--- begin Source data ---

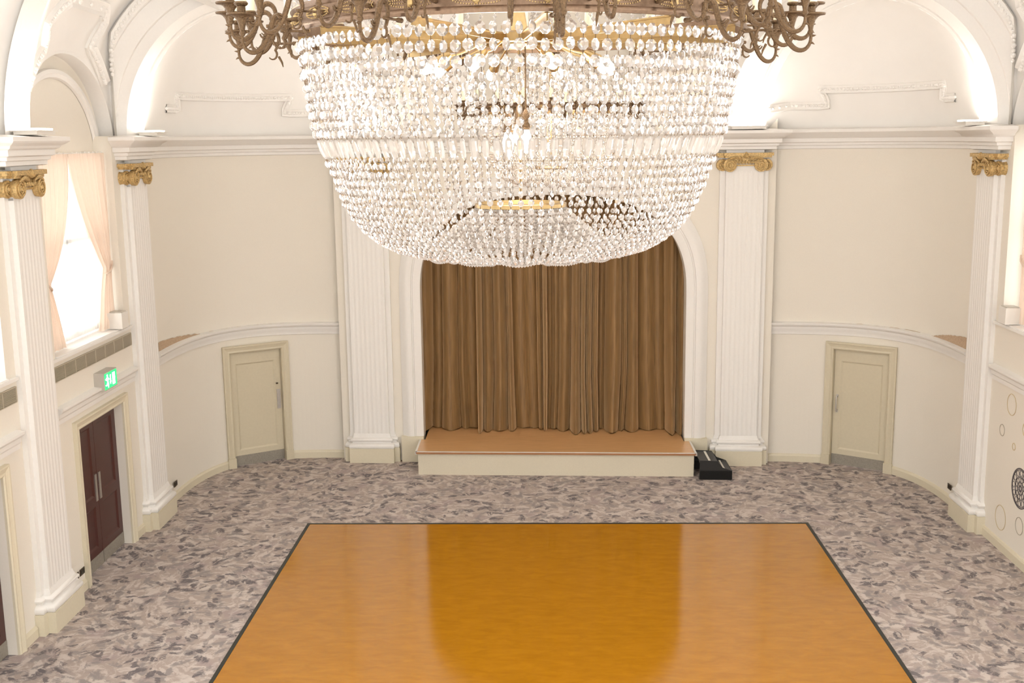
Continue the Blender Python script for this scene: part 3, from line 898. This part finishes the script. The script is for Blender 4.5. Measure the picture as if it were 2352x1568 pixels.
def socket(fn, label):
    root = thing('wall_socket', label, 'socket', fn(0, 0, .22), 'dark wall sockets')
    b = MB(); b.box((-.075, 0, .24), (.075, .010, .33), fn); b.build('plate', SOCK, root)
    b = MB()
    for s in (-.035, .035): b.box((s - .018, .008, .262), (s + .018, .0125, .308), fn)
    b.build('outlets', BLACK, root)
socket(lambda s, d, z: M(-(WU - d), 14.25 + s, z), 'dark double wall socket just left of the mahogany door frame')
socket(lambda s, d, z: M(-(WU - d), 14.06 + s, z), 'dark wall socket close against the base of the near left pilaster')
socket(lambda s, d, z: M(-(WU - d - .035), 18.06 + s, z + .03), 'dark socket on the curved wall beside the far left pilaster base')
socket(lambda s, d, z: M((WU - d - .035), 18.06 + s, z + .03), 'dark socket on the curved wall beside the right pilaster base')

# wall medallion and rings on the right wall
fnR = (lambda s, d, z: M(WU - d, s, z))
def ringmesh(mb, c, z, r, w_, d0=.001, d1=.006, n=40):
    rows = []
    for rr, d in ((r + w_, d0), (r + w_, d1), (r - w_, d1), (r - w_, d0)):
        rows.append([fnR(c + rr * math.cos(2 * PI * k / n), d, z + rr * math.sin(2 * PI * k / n)) for k in range(n)])
    mb.grid(rows, closed=True)
def medallion(c, z, R):
    root = thing('wall_medallion', 'large charcoal lace medallion on the right wall beyond the pilaster', 'wall decoration', fnR(c, 0, z))
    m = MB(); ringmesh(m, c, z, R, .009); ringmesh(m, c, z, R * .93, .004); m.build('outer_ring', DARKLINE, root)
    m = MB()
    ringmesh(m, c, z, R * .30, .0035); ringmesh(m, c, z, R * .13, .014); ringmesh(m, c, z, R * .60, .004)
    for k in range(12):
        a = 2 * PI * k / 12
        ringmesh(m, c + R * .78 * math.cos(a), z + R * .78 * math.sin(a), R * .14, .003, n=16)
        ringmesh(m, c + R * .45 * math.cos(a + .26), z + R * .45 * math.sin(a + .26), R * .115, .003, n=16)
    for k in range(24):
        a = 2 * PI * k / 24; r0, r1 = (.62, .92) if k % 2 else (.16, .58)
        p = [fnR(c + R * r0 * math.cos(a), .003, z + R * r0 * math.sin(a)), fnR(c + R * r1 * math.cos(a + .05), .003, z + R * r1 * math.sin(a + .05))]
        m.tube(p, .0028, 4)
    m.build('lace_pattern', DARKLINE, root)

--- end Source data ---

● **Stated exercise**
Give all the lines above again, character for character, without pictures.

● **Answer in full**
Continue the Blender Python script for this scene: part 3, from line 898. This part finishes the script. The script is for Blender 4.5. Measure the picture as if it were 2352x1568 pixels.
def socket(fn, label):
    root = thing('wall_socket', label, 'socket', fn(0, 0, .22), 'dark wall sockets')
    b = MB(); b.box((-.075, 0, .24), (.075, .010, .33), fn); b.build('plate', SOCK, root)
    b = MB()
    for s in (-.035, .035): b.box((s - .018, .008, .262), (s + .018, .0125, .308), fn)
    b.build('outlets', BLACK, root)
socket(lambda s, d, z: M(-(WU - d), 14.25 + s, z), 'dark double wall socket just left of the mahogany door frame')
socket(lambda s, d, z: M(-(WU - d), 14.06 + s, z), 'dark wall socket close against the base of the near left pilaster')
socket(lambda s, d, z: M(-(WU - d - .035), 18.06 + s, z + .03), 'dark socket on the curved wall beside the far left pilaster base')
socket(lambda s, d, z: M((WU - d - .035), 18.06 + s, z + .03), 'dark socket on the curved wall beside the right pilaster base')

# wall medallion and rings on the right wall
fnR = (lambda s, d, z: M(WU - d, s, z))
def ringmesh(mb, c, z, r, w_, d0=.001, d1=.006, n=40):
    rows = []
    for rr, d in ((r + w_, d0), (r + w_, d1), (r - w_, d1), (r - w_, d0)):
        rows.append([fnR(c + rr * math.cos(2 * PI * k / n), d, z + rr * math.sin(2 * PI * k / n)) for k in range(n)])
    mb.grid(rows, closed=True)
def medallion(c, z, R):
    root = thing('wall_medallion', 'large charcoal lace medallion on the right wall beyond the pilaster', 'wall decoration', fnR(c, 0, z))
    m = MB(); ringmesh(m, c, z, R, .009); ringmesh(m, c, z, R * .93, .004); m.build('outer_ring', DARKLINE, root)
    m = MB()
    ringmesh(m, c, z, R * .30, .0035); ringmesh(m, c, z, R * .13, .014); ringmesh(m, c, z, R * .60, .004)
    for k in range(12):
        a = 2 * PI * k / 12
        ringmesh(m, c + R * .78 * math.cos(a), z + R * .78 * math.sin(a), R * .14, .003, n=16)
        ringmesh(m, c + R * .45 * math.cos(a + .26), z + R * .45 * math.sin(a + .26), R * .115, .003, n=16)
    for k in range(24):
        a = 2 * PI * k / 24; r0, r1 = (.62, .92) if k % 2 else (.16, .58)
        p = [fnR(c + R * r0 * math.cos(a), .003, z + R * r0 * math.sin(a)), fnR(c + R * r1 * math.cos(a + .05), .003, z + R * r1 * math.sin(a + .05))]
        m.tube(p, .0028, 4)
    m.build('lace_pattern', DARKLINE, root)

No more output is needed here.